Dan Michaelson and the Coastguards – Shakes
"Shakes"
Dan Michaelson’s deep, resonant baritone smacks you in the face from the very first piano plink: “Could you ever love again? Could you ever let it happen?” The effect is so arresting, so stirring, that it takes you a full minute to reorient yourself to whatever you were doing before. Then again, if you’re taking in Dan Michaelson and the Coastguards in the first place, I’ll assume you weren’t really doing anything but capturing the musical moment.
Michaelson’s music, for the uninformed, plays like Matt Berninger (The National) fronting Vic Chesnutt’s musical heaviness. Chesnutt passed last Christmas of his own volition, following through on a suicidal tendency after chronicling the longing over several albums. Shakes, Michaelson’s second solo long player after years in Absentee, doesn’t occupy the same lyrical territory, but it does ride upon the same grey clouds.

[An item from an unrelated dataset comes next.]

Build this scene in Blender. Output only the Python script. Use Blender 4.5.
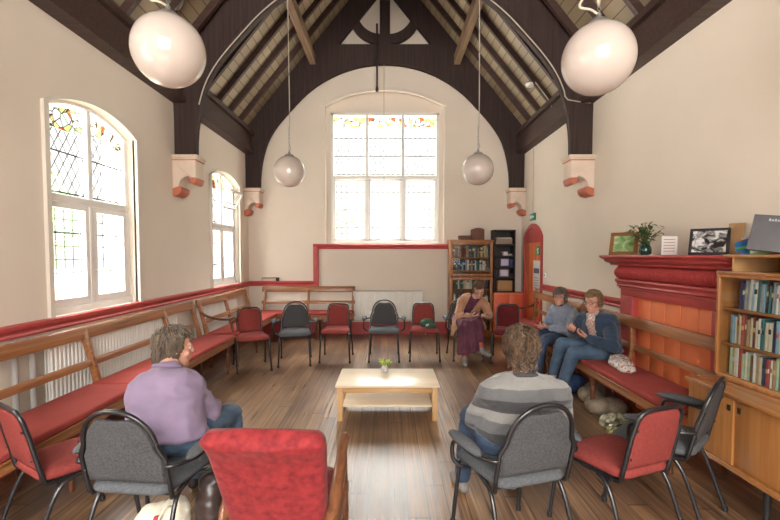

Album opener ‘All The Trying’ is actually an invitation of sorts, but it plays its hand deceptively, haunting with its heavy instrumentation as Michaelson sings, “Could you open up your arms / Just a little / Enough to let the light trickle where it trickles / ‘cause I warned you, I want you.” The follow-up, ‘If Not For You,’ bears the same intensity as the former and reminds of a Frames ballad with a heart-turning refrain of “If not for you / What am I for?”
After a debut album, Saltwater, that included several special guests and complex arrangements, Michaelson described his vision for Shakes as a simplistic, organic one. Despite such techniques, however, the rich soil sits deep with a layered complexity for those willing to mine for it. My guess is that 37 minutes of Michaelson’s mood will be a bit much for most listeners in one sitting, but Shakes marries a tragic feel with hopeful lyrics to create a deeply moving composition.